Boats

Arthur Benjamins, enamel on canvas: "Full Power"

Malcolm Campbell set the water speed record four times, his highest speed being 141.740 mph (228.108 km/h) in the Bluebird K4. (He developed and tested Bluebird on Tilgate Lake, Crawley.) He set the record on 19 August 1939 on Coniston Water, England.

Donald Campbell began his own water speed record attempts using his father’s old boat Bluebird K4, but after a structural failure at 170 mph (270 km/h) on Coniston Water, Lancashire in 1951, and the death of John Cobb, who was killed in 1952 trying to break the water speed record, he decided that he would develop a new boat.

Designed by Ken and Lew Norris, the Bluebird K7 was an all-metal jet-propelled 3-point hydroplane with a Metropolitan-Vickers Beryl jet engine producing 3,500 lbf (16 kN) of thrust. (Depicted above in Arthur Benjamins’ painting.) It was unveiled in late 1954 and taken, in January 1955, to Ullswater in the Lake District for its initial trials. After many problems and a number of modifications to K7, Campbell finally succeeded on Ullswater on 23 July 1955, where he set a record of 202.15 mph (324 km/h), beating the previous record by some 24 mph (39 km/h) held by Stanley Sayres.

The name “K7″ was derived from its Lloyd’s unlimited rating registration. It was carried in a prominent circular badge on its sponsons, underneath an infinity symbol. You can follow the chronology of the boats on the Timeline created by Gina’s cousin, Sir Malcolm’s grandson, Don Wales.

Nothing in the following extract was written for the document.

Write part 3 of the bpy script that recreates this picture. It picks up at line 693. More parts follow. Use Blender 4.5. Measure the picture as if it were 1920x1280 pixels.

Campbell set a total of seven world water speed records in K7 between 1955 and 1964. The series of speed increases—216 mph (348 km/h) later in 1955, 225 mph (362 km/h) in 1956, 239 mph (385 km/h) in 1957, 248 mph (399 km/h) in 1958, 260 mph (420 km/h) in 1959—peaked on 31 December 1964 at Dumbleyung Lake in Western Australia, when he reached 276.33 mph (444.71 km/h); he remains the world’s most prolific breaker of water speed records. Campbell was awarded the CBE in January 1957 for his water speed record breaking, and in particular for his record at Lake Mead in the USA.